Earlier, Phil Orenstein with the Queens Village Republican Club had called the timestamp machines outdated. The machines only read minutes, and Orenstein called on the BOE to update the “ridiculous old machines” to read seconds.

“We want them to change the outdated, ridiculous old equipment to read seconds. That’s what we’re asking,” Orenstein said. “So no person running for office has to go through what I went through, what all of us went through because of these draconian, crazy authoritarian rules that they put on us.”

Murray held up a note that explained the objection. It reads that the cover sheets were filed simultaneously on March 25, 2021, at 10:57 a.m., and accused her of filing two separate cover sheets for herself and other candidates at the same time. The objection further claims that “this was a clear intent to prevent the objector from discerning which cover sheet the candidate intended to be controlling and to deceive the Board of Elections and an objector.”
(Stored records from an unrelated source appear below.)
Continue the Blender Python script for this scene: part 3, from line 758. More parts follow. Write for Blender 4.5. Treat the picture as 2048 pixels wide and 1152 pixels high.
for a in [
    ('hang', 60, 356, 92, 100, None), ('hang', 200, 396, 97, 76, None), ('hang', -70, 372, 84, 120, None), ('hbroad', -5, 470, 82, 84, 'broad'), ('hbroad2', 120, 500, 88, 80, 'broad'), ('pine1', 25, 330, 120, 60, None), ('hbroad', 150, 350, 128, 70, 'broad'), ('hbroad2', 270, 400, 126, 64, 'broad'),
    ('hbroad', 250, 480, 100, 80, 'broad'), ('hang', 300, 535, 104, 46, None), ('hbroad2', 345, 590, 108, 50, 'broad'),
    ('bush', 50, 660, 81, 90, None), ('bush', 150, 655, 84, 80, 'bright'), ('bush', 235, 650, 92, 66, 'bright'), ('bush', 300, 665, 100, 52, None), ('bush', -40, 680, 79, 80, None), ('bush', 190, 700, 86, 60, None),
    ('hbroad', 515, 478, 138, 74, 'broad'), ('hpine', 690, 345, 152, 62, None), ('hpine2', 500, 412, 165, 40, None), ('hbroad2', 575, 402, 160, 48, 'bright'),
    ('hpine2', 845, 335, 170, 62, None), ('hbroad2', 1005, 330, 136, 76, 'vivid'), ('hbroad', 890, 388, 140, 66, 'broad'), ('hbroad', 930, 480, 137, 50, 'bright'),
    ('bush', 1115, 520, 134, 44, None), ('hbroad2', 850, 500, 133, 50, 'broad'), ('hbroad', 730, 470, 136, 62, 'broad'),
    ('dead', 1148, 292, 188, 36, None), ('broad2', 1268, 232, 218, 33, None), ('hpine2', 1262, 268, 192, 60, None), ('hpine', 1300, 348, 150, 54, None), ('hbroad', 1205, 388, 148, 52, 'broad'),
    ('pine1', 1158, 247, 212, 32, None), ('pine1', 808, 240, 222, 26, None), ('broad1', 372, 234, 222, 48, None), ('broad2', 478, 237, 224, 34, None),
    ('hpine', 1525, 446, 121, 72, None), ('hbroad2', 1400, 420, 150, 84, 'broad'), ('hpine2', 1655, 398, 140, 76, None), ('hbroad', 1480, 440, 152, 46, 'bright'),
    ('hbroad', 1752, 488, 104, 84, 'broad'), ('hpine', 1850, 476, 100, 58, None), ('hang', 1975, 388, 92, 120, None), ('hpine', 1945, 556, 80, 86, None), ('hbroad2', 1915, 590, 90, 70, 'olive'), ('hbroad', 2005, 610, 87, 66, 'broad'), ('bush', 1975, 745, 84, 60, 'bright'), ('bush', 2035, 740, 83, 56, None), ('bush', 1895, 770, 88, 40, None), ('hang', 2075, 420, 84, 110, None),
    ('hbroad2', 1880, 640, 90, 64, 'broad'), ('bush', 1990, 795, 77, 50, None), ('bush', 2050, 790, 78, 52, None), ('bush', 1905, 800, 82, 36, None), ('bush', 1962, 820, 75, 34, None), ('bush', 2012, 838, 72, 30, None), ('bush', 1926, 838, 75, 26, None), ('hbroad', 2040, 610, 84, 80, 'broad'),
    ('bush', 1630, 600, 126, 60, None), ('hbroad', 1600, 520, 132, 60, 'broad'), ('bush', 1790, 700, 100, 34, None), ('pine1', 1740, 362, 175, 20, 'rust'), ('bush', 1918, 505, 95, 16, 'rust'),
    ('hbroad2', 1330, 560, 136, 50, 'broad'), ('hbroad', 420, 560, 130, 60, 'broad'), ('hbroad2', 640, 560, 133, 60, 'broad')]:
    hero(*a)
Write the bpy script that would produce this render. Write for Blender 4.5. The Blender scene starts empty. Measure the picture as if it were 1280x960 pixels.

“They could not discern second by second. Therefore, they could not discern which cover sheet was controlling,” Murray said,

Andrew Giuliani, who is seeking to replace New York Governor Andrew Cuomo in 2022, said that there is no accountability on the part of the BOE. He stressed that New York City residents deserved to know who Curtis Sliwa would face on Nov. 2 and that elections “should be clear.”

“That’s what an election should ultimately be,” the young Giuliani said. “When our founding fathers created this system, when they ultimately decided to take us away from a monarchy and allow the people to decide, what they wanted to create was a system that was going to be clear and was going to be streamlined and fast.”

Republican candidate for governor Andrew Giuliani said he supports calls for election. (Photo by Gabriele Holtermann)

Giuliani also called for voter identification to protect the integrity of elections.

“When we take back the governor’s mansion on Nov. 8 of 2022, we should make sure that every single New York state voter ultimately has a voter identification,” Giuliani said. “So to me, this is something that is just American. There is nothing red; there is nothing blue about this; this is just right versus wrong.”